**Goal**
Extract, unchanged, every line from the top of the material below through the line with "H, HA, HB = 2.4368, 2.208, 2.118", and no more.

**Data excerpt**
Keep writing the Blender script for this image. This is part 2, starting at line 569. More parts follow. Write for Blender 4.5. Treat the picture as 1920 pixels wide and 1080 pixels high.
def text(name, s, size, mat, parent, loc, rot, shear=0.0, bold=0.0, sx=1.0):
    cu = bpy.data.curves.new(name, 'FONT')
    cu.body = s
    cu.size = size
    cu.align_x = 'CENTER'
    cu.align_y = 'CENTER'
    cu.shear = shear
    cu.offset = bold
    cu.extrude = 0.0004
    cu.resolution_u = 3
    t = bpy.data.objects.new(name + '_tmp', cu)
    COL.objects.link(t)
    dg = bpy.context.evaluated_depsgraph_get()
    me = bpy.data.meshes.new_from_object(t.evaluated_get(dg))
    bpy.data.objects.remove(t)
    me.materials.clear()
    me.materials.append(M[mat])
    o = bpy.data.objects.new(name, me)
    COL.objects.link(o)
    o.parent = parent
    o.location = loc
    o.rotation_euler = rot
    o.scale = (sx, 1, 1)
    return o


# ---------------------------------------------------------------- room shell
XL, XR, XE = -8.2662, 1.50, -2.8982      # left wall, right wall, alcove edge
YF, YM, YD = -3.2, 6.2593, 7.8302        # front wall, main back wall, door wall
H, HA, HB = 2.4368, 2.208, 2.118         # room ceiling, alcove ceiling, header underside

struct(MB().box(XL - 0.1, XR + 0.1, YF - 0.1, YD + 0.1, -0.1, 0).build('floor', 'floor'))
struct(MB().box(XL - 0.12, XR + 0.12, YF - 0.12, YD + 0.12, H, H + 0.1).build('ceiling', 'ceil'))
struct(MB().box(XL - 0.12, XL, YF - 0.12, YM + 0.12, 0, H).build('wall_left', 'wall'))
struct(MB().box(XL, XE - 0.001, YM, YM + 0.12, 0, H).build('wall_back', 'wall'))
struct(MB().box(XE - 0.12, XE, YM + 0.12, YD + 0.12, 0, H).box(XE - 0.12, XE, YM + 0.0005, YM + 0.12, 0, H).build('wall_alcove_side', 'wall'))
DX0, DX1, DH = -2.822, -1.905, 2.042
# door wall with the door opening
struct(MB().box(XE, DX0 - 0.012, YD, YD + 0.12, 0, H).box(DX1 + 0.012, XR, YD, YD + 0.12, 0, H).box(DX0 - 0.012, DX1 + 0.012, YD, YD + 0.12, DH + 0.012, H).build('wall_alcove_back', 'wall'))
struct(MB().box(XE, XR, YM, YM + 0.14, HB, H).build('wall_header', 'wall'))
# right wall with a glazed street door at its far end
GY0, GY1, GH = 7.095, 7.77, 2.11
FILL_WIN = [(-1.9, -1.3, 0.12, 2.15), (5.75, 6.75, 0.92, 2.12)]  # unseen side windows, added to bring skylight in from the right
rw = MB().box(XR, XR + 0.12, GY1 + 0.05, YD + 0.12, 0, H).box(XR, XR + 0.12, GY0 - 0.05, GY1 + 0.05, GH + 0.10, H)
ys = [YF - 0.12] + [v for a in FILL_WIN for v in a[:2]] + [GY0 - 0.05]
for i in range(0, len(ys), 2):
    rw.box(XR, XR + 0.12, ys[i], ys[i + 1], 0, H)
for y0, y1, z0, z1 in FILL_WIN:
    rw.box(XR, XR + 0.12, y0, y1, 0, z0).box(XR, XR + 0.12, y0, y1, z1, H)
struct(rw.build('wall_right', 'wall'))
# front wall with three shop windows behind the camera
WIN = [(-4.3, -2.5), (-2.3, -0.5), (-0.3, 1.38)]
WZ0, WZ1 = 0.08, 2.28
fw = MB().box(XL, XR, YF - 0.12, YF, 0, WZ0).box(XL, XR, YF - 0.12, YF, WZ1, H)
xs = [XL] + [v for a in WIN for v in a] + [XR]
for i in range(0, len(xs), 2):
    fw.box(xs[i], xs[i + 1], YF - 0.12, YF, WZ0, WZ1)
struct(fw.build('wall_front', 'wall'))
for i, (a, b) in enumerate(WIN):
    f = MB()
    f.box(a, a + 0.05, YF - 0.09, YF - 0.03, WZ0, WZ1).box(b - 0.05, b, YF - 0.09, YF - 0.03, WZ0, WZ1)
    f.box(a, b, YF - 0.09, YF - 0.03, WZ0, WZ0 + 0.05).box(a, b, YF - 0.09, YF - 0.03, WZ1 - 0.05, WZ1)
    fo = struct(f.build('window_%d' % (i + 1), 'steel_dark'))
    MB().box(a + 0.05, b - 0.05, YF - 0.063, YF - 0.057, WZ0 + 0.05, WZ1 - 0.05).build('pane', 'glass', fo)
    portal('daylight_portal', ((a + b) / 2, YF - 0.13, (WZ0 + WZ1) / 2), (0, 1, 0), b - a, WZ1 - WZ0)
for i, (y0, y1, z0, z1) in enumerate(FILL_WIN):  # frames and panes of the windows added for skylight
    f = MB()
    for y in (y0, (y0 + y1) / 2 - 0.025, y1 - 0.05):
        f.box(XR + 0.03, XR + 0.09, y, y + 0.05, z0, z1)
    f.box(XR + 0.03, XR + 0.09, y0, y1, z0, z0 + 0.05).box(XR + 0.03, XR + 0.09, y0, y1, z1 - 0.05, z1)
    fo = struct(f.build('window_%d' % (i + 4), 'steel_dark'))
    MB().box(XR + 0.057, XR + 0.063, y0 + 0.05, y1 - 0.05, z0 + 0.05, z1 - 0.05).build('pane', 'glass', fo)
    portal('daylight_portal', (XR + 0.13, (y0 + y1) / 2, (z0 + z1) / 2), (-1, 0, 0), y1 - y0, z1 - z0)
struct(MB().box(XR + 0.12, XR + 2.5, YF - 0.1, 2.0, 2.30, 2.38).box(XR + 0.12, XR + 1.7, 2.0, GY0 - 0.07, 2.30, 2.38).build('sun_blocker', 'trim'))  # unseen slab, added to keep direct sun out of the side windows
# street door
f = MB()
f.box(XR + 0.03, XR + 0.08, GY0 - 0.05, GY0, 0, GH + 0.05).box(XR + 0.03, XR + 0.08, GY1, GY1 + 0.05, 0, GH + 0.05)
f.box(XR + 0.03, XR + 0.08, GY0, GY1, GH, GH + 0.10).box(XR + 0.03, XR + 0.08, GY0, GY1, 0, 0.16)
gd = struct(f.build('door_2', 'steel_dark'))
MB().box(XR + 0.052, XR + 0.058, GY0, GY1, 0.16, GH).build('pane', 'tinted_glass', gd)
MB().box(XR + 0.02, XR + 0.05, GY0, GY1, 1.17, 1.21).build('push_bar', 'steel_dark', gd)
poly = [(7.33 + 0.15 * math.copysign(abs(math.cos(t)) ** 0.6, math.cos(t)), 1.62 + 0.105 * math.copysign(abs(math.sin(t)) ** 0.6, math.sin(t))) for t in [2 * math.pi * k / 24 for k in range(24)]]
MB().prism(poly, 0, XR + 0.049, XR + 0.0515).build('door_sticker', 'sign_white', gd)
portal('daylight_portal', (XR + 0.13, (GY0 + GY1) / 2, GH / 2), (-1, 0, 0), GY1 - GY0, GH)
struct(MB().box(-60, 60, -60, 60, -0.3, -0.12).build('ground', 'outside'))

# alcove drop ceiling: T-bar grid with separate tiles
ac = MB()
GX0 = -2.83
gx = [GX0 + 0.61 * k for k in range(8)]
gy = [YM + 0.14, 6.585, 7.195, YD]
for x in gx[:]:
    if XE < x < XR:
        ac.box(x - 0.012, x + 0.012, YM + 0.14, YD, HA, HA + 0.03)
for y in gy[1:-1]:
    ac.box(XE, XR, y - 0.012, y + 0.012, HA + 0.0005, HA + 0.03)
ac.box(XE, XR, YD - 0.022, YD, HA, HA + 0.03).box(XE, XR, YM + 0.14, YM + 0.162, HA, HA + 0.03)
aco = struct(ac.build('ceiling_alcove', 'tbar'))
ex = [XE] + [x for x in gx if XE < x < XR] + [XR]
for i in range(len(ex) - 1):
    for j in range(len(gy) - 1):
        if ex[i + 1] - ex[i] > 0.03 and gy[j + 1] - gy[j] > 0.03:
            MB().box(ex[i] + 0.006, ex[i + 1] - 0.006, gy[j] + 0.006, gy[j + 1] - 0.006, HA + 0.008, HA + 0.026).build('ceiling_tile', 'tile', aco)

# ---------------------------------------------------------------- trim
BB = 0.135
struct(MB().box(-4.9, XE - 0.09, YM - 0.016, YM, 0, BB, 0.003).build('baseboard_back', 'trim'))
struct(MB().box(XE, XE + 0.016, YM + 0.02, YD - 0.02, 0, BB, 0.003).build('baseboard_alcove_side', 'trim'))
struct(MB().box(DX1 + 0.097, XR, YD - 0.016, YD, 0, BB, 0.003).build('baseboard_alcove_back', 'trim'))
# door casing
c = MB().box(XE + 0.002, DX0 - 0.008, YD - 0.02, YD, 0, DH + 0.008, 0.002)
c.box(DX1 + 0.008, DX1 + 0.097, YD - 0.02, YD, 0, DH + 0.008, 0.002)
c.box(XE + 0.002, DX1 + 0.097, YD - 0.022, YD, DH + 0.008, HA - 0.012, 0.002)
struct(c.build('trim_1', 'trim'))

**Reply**
Keep writing the Blender script for this image. This is part 2, starting at line 569. More parts follow. Write for Blender 4.5. Treat the picture as 1920 pixels wide and 1080 pixels high.
def text(name, s, size, mat, parent, loc, rot, shear=0.0, bold=0.0, sx=1.0):
    cu = bpy.data.curves.new(name, 'FONT')
    cu.body = s
    cu.size = size
    cu.align_x = 'CENTER'
    cu.align_y = 'CENTER'
    cu.shear = shear
    cu.offset = bold
    cu.extrude = 0.0004
    cu.resolution_u = 3
    t = bpy.data.objects.new(name + '_tmp', cu)
    COL.objects.link(t)
    dg = bpy.context.evaluated_depsgraph_get()
    me = bpy.data.meshes.new_from_object(t.evaluated_get(dg))
    bpy.data.objects.remove(t)
    me.materials.clear()
    me.materials.append(M[mat])
    o = bpy.data.objects.new(name, me)
    COL.objects.link(o)
    o.parent = parent
    o.location = loc
    o.rotation_euler = rot
    o.scale = (sx, 1, 1)
    return o


# ---------------------------------------------------------------- room shell
XL, XR, XE = -8.2662, 1.50, -2.8982      # left wall, right wall, alcove edge
YF, YM, YD = -3.2, 6.2593, 7.8302        # front wall, main back wall, door wall
H, HA, HB = 2.4368, 2.208, 2.118         # room ceiling, alcove ceiling, header underside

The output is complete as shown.